I was on a course a couple of days ago, 20 business owners in a room and Blaise Brosnan.

Blaise was instilling his wisdom from the center of the room telling little stories and anecdotes, and it was brilliant.

This was the first of ten courses on a Tuesday morning 8:00 to 11:00, and Blaise had a power point presentation that he was going to go through with us, and he just gave his presentation at the end - he hadn't done it.

What he'd done instead was round-robin through each of the attendees and get us to introduce ourselves and our business and one piece of advice to everyone else.

To be on this course you have to have attended the initial ten-week course with Blase previously, and Mandy's piece of advice to everybody in the room, was something that Blaise had said in the previous course, that she'd picked up on and lived by, which was to "spend your money on diesel and coffee".

At the start when you're trying to grow your business get out there - meet people for coffees, chat to people, create relationships, try to help people, let them know what you're doing as well, that's how you get going.
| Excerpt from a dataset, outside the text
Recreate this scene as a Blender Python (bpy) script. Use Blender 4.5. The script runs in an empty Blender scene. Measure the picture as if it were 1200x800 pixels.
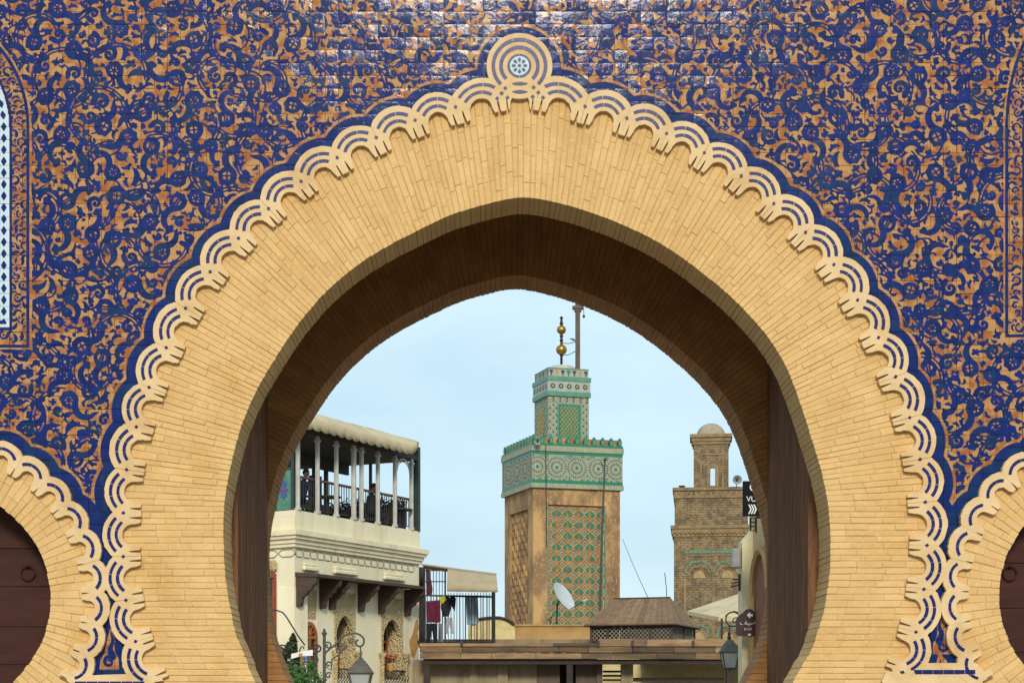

Apparently when AirBnB was getting started they were talking to the guys in Y-Combinator, people like Paul Graham from paulgraham.com (his stuff is excellent) and there's a story about how they got going. They'd realized that a lot of their initial BnB hosts were in New York, and they literally went to stay at the hosts. And meet them, go out for dinner and talk to them.

And by doing that they found out that some of the properties, the houses, were amazing but the photos didn't do them justice. They asked some of the hosts, "Would you be happy if we send a photographer around to take pictures of your property?" The hosts were delighted, and then the next day a photographer came round, took pictures and made much better job than the actual hosts could do of taking pictures.

A lesson there is to "do things that don't scale", you're not going to do that later on in your business, but when you're small you can afford to do things that don't scale.

And another lesson is something Gary Vaynerchuk says, that, "One is greater than zero." Getting one extra customer is better than having zero.

Grow your business one customer at a time, which brings me back to my favorite quote from mother Theresa, "Never worry about numbers, help one person at a time and start with the person closest to you."